江沢民の反日教育に洗脳され、純粋培養された、「反日カルト」は数の上では
無視しても良いほどの少数だが、政治的武器として政権に利用される。
本書の行間を読むと、そのばかばかしさも同時に浮かんでくるのである。
中国の反日は毛沢東が『矛盾論』でいみじくも指摘した内部矛盾を外部にすり替える
戦術である。天安門事件の再評価、共産党の悪政をすべて日本の所為にし、ついで
伝統的な中華思想が嘗(かつ)て東夷と侮蔑(ぶべつ)してきた倭の国が、経済的文明的に
中国より発展したという現実を許容しがたい傲慢(ごうまん)な心理の裏返し。
そしてアジアにおける覇権の確立に日本が邪魔だからである。
しかし中国の民衆は日本の製品に憧(あこが)れ、命懸けでも密航するか偽装結婚
してでも日本人になりたがる。

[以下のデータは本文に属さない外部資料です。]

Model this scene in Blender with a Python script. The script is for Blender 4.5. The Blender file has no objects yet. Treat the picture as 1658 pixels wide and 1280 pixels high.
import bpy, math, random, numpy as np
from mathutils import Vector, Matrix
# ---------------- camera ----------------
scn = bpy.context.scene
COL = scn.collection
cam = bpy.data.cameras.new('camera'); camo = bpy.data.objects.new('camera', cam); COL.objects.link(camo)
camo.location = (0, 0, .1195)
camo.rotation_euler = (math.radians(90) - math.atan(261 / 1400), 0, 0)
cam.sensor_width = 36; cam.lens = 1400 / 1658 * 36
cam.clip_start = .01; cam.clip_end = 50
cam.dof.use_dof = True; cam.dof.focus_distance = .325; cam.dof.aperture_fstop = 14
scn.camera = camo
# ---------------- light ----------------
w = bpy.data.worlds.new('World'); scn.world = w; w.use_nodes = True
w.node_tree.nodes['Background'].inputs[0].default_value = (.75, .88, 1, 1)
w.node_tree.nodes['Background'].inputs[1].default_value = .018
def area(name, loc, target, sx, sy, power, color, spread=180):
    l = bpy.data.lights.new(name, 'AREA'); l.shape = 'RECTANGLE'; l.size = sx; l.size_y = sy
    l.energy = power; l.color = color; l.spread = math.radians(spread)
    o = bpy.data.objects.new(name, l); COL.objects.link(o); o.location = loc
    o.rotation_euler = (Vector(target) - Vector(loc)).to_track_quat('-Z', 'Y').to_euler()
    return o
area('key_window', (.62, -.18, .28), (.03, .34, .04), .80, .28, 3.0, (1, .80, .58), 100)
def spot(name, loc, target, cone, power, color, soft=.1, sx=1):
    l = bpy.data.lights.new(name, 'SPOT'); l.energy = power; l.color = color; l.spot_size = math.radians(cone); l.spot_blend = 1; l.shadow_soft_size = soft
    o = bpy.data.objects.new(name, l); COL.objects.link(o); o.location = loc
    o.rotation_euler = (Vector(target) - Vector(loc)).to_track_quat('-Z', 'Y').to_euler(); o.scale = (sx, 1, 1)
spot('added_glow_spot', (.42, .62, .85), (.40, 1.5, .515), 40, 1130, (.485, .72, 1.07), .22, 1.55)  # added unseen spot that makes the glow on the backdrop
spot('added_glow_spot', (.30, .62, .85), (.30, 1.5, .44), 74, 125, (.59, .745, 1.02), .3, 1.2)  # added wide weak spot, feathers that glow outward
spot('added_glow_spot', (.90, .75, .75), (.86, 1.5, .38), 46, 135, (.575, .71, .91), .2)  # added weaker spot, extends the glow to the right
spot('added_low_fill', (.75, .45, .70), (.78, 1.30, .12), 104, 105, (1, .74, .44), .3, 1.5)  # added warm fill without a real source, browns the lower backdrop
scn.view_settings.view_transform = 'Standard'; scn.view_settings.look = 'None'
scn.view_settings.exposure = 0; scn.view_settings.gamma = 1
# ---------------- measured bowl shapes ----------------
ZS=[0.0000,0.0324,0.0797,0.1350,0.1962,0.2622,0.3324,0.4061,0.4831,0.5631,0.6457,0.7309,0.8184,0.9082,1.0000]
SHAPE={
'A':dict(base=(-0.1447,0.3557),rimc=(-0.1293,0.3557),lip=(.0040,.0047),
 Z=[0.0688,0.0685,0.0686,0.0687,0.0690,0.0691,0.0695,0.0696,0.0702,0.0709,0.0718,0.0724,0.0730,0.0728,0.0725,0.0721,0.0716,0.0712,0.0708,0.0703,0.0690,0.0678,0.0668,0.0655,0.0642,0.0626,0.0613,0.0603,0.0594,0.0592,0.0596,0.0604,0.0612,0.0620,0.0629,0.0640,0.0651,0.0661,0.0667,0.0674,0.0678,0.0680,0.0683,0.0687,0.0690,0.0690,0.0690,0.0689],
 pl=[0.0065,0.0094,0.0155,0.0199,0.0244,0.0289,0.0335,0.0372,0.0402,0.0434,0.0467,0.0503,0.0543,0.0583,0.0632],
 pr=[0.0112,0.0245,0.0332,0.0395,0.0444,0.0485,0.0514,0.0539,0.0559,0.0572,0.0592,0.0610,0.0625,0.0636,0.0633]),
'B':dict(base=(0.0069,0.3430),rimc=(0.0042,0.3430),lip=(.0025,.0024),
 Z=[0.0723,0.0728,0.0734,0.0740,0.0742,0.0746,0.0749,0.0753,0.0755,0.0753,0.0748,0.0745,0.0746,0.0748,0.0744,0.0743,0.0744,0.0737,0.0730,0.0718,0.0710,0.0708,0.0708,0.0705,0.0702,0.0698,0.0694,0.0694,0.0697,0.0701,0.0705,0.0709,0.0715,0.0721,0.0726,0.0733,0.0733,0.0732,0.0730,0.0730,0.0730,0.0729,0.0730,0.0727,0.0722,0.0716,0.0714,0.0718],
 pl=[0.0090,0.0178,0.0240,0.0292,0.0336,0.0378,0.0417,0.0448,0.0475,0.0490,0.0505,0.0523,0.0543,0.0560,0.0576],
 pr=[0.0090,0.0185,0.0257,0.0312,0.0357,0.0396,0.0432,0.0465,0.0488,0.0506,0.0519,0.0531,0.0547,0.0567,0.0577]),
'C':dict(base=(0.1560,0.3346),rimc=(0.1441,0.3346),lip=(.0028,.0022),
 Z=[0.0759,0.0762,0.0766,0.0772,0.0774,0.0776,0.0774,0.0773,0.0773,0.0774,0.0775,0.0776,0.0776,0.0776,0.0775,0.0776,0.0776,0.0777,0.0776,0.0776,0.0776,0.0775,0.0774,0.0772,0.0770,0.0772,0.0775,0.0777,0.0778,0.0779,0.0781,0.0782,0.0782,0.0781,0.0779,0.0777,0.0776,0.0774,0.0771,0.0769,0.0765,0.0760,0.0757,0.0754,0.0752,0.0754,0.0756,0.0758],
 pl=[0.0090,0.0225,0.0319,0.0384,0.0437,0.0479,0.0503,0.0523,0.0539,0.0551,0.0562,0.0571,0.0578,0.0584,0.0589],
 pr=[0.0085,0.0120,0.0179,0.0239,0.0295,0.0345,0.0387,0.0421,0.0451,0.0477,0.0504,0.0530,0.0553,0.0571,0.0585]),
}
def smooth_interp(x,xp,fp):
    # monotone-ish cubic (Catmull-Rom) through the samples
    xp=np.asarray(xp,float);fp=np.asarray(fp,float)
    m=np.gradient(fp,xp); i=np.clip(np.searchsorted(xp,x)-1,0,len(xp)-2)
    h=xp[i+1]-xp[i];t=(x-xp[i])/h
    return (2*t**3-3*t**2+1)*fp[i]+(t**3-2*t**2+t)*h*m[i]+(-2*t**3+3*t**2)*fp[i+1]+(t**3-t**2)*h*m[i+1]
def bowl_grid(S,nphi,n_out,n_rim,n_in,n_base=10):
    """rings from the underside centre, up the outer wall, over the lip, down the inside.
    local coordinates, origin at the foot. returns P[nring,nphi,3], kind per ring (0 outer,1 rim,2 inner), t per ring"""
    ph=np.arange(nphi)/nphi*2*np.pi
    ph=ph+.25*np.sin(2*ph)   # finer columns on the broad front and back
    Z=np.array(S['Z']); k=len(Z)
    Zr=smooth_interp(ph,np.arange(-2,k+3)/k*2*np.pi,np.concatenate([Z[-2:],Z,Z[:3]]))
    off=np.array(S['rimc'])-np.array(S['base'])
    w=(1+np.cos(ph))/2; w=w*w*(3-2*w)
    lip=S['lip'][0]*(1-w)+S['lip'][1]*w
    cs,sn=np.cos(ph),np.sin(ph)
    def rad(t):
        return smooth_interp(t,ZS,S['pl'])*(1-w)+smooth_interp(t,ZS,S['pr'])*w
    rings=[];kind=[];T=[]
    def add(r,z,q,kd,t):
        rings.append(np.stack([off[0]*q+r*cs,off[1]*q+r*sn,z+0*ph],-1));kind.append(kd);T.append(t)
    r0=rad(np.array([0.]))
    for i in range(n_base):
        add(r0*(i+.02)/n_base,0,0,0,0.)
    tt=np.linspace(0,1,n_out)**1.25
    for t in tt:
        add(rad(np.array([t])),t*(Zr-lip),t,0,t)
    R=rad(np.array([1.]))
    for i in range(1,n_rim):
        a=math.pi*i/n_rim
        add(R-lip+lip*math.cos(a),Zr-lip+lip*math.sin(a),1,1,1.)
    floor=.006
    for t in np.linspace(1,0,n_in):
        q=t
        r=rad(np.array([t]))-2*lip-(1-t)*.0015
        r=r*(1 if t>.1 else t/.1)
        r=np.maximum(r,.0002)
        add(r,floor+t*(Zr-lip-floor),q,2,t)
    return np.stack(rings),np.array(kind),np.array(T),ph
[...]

この巨大な矛盾を北京の「愛国」などという人為的世論
工作で糊塗(こと)しようとしても限界があるだろう。
日本は宿命的に地理的に中国が隣国である以上、反日エネルギーの源が本当は
何なのか、左翼のいう公式的な日本の謝罪不足とか、日本のナショナリストが説く
論理を越えて、その原点にある「中国の闇」が何かを著者は懸命に追求している。